**TASK BRIEF:** Please repeat the records exactly from their first line, finishing at the line containing "from mathutils import Vector, Matrix" and including it.
--- Start of EXERCISE MATERIALS ---
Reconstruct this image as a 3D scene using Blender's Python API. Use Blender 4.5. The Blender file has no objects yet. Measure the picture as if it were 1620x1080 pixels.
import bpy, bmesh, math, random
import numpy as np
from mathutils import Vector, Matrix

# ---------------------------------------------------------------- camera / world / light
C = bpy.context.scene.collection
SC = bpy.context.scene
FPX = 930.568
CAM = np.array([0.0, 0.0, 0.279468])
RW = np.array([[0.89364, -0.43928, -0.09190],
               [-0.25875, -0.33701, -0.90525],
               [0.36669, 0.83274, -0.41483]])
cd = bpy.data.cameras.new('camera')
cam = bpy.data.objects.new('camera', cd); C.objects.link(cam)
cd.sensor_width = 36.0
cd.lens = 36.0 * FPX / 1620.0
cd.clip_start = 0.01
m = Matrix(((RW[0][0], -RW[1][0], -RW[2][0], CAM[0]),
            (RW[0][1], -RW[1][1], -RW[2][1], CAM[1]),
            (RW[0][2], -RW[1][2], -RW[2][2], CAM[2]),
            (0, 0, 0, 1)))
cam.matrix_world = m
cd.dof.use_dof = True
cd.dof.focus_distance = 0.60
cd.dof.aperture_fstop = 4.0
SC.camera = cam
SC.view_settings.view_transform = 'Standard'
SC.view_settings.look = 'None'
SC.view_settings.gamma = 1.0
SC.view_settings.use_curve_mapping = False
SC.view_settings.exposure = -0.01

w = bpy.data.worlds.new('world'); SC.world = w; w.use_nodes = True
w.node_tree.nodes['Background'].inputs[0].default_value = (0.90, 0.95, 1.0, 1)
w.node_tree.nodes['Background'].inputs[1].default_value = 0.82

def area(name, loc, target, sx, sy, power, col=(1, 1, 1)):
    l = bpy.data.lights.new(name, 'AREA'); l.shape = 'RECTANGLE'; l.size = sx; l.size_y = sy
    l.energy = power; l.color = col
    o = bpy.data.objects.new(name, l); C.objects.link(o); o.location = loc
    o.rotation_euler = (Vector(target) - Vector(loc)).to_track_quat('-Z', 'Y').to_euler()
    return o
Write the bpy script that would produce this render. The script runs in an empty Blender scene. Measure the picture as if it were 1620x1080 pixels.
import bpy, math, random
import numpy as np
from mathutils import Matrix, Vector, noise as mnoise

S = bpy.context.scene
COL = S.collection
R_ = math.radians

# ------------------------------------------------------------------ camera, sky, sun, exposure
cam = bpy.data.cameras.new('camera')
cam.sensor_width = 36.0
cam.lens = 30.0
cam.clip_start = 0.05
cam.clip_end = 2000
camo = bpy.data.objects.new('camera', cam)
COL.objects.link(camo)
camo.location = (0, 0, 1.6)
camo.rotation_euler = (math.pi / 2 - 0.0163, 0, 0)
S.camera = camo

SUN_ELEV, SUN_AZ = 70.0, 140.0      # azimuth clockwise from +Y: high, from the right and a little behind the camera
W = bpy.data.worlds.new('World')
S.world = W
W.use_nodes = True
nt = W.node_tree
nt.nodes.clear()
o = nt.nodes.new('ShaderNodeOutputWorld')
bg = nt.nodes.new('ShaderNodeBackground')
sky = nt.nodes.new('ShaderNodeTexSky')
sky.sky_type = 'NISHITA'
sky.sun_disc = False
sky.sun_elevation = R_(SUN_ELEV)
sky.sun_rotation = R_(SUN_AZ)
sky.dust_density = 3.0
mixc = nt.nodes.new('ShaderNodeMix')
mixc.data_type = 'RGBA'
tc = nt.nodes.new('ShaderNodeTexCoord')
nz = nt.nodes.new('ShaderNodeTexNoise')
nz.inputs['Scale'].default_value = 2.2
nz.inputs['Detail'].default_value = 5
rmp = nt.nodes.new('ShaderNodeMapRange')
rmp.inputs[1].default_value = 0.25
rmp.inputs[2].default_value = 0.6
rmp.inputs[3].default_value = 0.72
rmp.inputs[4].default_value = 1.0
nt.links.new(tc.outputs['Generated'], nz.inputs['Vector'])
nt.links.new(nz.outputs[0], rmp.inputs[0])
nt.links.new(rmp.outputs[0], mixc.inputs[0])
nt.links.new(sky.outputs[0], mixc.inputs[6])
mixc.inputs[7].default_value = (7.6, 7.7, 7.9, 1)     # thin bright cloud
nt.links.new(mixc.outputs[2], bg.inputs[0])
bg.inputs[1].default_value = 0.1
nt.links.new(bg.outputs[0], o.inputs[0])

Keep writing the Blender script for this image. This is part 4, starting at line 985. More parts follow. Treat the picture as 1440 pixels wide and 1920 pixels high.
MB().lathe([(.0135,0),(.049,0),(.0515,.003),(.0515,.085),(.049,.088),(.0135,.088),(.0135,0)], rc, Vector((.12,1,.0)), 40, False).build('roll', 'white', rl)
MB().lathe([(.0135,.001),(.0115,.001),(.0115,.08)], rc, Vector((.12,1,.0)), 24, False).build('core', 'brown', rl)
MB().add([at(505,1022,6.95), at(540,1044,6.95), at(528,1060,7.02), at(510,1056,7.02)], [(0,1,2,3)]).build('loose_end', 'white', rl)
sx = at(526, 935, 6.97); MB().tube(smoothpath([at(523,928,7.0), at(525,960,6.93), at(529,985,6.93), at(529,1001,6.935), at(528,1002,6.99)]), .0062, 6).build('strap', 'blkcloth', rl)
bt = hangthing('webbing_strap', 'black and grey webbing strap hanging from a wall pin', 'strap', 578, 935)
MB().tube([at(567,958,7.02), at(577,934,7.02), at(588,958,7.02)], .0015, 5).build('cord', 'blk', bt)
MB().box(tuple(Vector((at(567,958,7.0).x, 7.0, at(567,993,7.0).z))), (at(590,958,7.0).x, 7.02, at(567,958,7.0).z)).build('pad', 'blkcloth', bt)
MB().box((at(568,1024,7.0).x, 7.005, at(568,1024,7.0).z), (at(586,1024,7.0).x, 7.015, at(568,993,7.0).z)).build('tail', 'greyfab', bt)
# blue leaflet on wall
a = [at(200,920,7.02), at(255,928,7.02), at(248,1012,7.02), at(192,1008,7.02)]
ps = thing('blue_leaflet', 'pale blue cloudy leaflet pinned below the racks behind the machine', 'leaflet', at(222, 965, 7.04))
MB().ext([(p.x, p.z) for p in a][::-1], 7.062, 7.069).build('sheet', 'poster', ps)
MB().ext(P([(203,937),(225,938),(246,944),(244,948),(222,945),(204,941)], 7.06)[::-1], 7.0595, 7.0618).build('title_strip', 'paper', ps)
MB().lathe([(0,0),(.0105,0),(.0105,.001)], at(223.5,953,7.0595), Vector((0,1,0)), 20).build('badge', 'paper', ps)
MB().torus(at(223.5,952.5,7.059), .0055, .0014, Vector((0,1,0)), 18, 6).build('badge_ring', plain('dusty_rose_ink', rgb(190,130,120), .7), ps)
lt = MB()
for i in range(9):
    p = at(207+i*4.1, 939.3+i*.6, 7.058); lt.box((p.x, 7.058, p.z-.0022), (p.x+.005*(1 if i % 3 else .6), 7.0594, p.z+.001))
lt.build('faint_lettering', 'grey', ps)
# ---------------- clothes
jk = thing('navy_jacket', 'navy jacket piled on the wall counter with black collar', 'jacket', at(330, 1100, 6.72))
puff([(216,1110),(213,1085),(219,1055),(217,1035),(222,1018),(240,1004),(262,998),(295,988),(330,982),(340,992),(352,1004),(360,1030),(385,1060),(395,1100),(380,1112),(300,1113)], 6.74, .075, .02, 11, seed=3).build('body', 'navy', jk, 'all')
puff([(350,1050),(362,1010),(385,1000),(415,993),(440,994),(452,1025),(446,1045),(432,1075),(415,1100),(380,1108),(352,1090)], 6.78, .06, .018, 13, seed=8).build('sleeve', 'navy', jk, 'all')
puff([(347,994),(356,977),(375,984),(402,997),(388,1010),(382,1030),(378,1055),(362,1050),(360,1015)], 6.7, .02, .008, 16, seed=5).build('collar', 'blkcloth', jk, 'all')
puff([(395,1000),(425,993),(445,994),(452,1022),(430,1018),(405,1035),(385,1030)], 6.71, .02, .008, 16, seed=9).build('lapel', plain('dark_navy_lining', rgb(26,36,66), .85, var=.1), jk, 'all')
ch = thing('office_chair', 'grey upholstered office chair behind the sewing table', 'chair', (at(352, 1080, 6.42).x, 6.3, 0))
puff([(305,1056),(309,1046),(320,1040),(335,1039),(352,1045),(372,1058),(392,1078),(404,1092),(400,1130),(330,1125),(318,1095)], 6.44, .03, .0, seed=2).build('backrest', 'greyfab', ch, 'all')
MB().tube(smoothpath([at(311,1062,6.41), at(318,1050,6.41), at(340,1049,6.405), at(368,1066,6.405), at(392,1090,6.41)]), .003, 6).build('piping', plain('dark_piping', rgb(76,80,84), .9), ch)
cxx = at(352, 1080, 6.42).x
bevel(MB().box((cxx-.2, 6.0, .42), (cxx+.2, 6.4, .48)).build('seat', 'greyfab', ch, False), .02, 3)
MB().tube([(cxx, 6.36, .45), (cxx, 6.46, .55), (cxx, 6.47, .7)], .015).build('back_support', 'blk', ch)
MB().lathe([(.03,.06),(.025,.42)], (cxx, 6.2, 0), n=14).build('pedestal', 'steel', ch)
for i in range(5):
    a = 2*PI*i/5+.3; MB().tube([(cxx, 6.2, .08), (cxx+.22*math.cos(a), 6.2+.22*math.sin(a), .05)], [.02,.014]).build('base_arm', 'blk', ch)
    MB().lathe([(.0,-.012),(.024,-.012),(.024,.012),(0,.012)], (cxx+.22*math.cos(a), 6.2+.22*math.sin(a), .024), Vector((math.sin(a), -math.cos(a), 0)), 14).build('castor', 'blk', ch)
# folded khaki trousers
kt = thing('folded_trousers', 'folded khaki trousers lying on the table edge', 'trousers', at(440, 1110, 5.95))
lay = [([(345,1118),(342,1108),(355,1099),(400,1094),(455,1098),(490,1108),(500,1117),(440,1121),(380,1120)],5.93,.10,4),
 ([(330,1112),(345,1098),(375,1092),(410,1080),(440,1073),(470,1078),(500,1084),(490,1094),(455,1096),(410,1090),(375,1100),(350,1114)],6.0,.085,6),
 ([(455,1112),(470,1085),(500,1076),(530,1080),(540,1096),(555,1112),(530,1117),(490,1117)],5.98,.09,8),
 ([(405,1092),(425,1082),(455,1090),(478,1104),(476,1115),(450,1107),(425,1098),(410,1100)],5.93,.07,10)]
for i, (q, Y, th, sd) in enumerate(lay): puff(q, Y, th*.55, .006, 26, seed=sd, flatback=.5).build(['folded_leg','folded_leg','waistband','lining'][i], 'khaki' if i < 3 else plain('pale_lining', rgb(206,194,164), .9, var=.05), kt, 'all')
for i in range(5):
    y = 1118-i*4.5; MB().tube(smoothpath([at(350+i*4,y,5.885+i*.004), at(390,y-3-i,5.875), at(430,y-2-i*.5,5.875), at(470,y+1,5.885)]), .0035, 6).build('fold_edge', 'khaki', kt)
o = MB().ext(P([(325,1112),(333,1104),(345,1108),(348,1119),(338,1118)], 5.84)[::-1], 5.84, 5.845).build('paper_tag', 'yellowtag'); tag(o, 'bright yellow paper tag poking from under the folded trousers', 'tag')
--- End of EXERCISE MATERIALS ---
**WRITTEN RESPONSE:**
Reconstruct this image as a 3D scene using Blender's Python API. Use Blender 4.5. The Blender file has no objects yet. Measure the picture as if it were 1620x1080 pixels.
import bpy, bmesh, math, random
import numpy as np
from mathutils import Vector, Matrix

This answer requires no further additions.